La gestione del disastro
Stando al rapporto redatto dal partito dei verdi LMP nel marzo del 2011 (il Kolontár Report), il piano di gestione del disastro deciso dalla MAL sarebbe opinabile e nei mesi seguenti alla contaminazione non sarebbero state prese le misure opportune. Guardando alle responsabilità dell’accaduto, lo stesso documento sottolinea come, nonostante i depositi di rifiuto industriale fossero competenza della Supervisione Miniere, quest’ultima non abbia verificato la conformità tecnologica del sito di smaltimento e non abbia imposto l’uso di una tecnologia più avanzata, suggerendo una conversione alla tecnologia a secco. Il corposo documento dell’LMP punta l’attenzione anche su un altro aspetto contestato: la decisione dell’amministrazione ungherese di costruire un argine in seguito all’incidente, per prevenire ulteriori fuoriuscite.

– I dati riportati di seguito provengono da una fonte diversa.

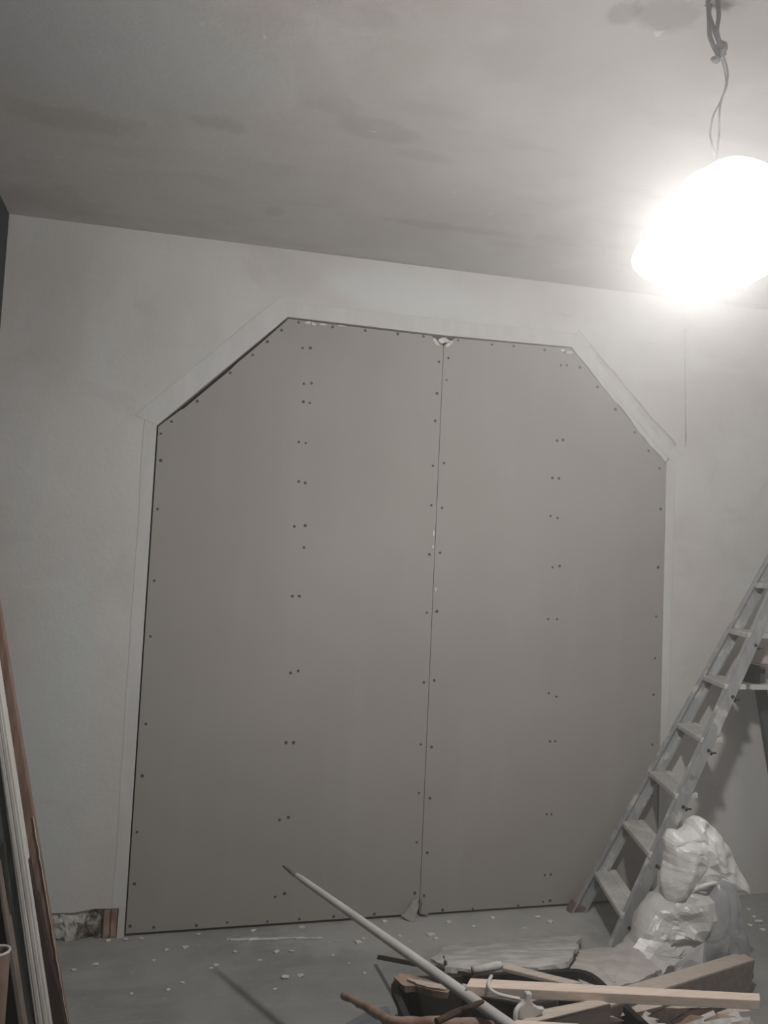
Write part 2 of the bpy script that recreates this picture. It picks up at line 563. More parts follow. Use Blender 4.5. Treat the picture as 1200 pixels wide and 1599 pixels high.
def beam(name, tb0, tf0, tb1, tf1, depth, mat, parent=None, ragged_end=False, bevel=0.003, cuts=10):
    """timber given by its top face: back and front corner at each end; 'depth' is its thickness"""
    tb0, tf0, tb1, tf1 = map(Vector, (tb0, tf0, tb1, tf1))
    ax = ((tb1 + tf1) - (tb0 + tf0)).normalized()
    n = ax.cross(tb0 - tf0).normalized()
    if n.z < 0:
        n = -n
    bm = bmesh.new()
    rings = []
    for i in range(cuts + 1):
        t = i / cuts
        b, f = tb0.lerp(tb1, t), tf0.lerp(tf1, t)
        ring = [b, f, f - n * depth, b - n * depth]
        if ragged_end and i == cuts:
            ring = [p + ax * random.uniform(-0.025, 0.012) for p in ring]
        rings.append([bm.verts.new(p) for p in ring])
    for i in range(cuts):
        for k in range(4):
            bm.faces.new([rings[i][k], rings[i][(k + 1) % 4], rings[i + 1][(k + 1) % 4], rings[i + 1][k]])
    bm.faces.new(rings[0])
    bm.faces.new(rings[-1][::-1])
    return obj(name, bm, mat, parent, bevel=bevel)


def outline_radius(pts, c):
    """radius by angle of a star-shaped outline about c"""
    pol = sorted((math.atan2(p[1] - c[1], p[0] - c[0]), math.hypot(p[0] - c[0], p[1] - c[1])) for p in pts)

    def f(a):
        a = (a + PI) % (2 * PI) - PI
        ext = [(pol[-1][0] - 2 * PI, pol[-1][1])] + pol + [(pol[0][0] + 2 * PI, pol[0][1])]
        for i in range(len(ext) - 1):
            if ext[i][0] <= a <= ext[i + 1][0]:
                t = (a - ext[i][0]) / max(1e-6, ext[i + 1][0] - ext[i][0])
                return ext[i][1] * (1 - t) + ext[i + 1][1] * t
        return pol[0][1]
    return f


def crumple(n, freq, amp, seed, zz=1.0):
    rg = random.Random(seed)
    out = []
    for i in range(n):
        v = Vector((rg.gauss(0, 1), rg.gauss(0, 0.6), rg.gauss(0, zz))).normalized() * freq * rg.uniform(0.6, 1.5)
        out.append((v, rg.random(), amp * rg.uniform(0.5, 1.0)))
    return out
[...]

I lavori furono avviati a pochi giorni dall’esondazione, con un investimento da diversi miliardi di fiorini la cui utilità non sarebbe stata dimostrata con chiarezza. Infine, il Kolontár Report suggerisce la creazione di un fondo europeo per affrontare i casi di questo tipo e sottolinea la necessità di un controllo prolungato dell’area di 1000 ettari interessata dalla fuoriuscita e sullo stato di salute dei suoi abitanti. Da parte della MAL, i provvedimenti presi per il controllo del deposito a cielo aperto hanno incluso l’aggiunta di gesso per solidificare il liquido rosso e renderlo trasportabile con i camion, dopo apposite procedure. Una tecnologia mai usata prima e che impiega il gesso, materiale in grado di modificare la composizione chimica del fango rosso. (Proprio il gesso, infatti, è stato riversato sui terreni contaminati per neutralizzarne l’alcalinità, nei giorni successivi al disastro).
La questione dei fanghi rossi è di vitale importanza anche in Italia in relazione al bacino dell’Eurallumina di Portovesme in Sardegna, fabbrica chiusa nel 2009 i cui depositi di stoccaggio sono stati posti sotto sequestro e di cui quasi nessuno ormai parla più.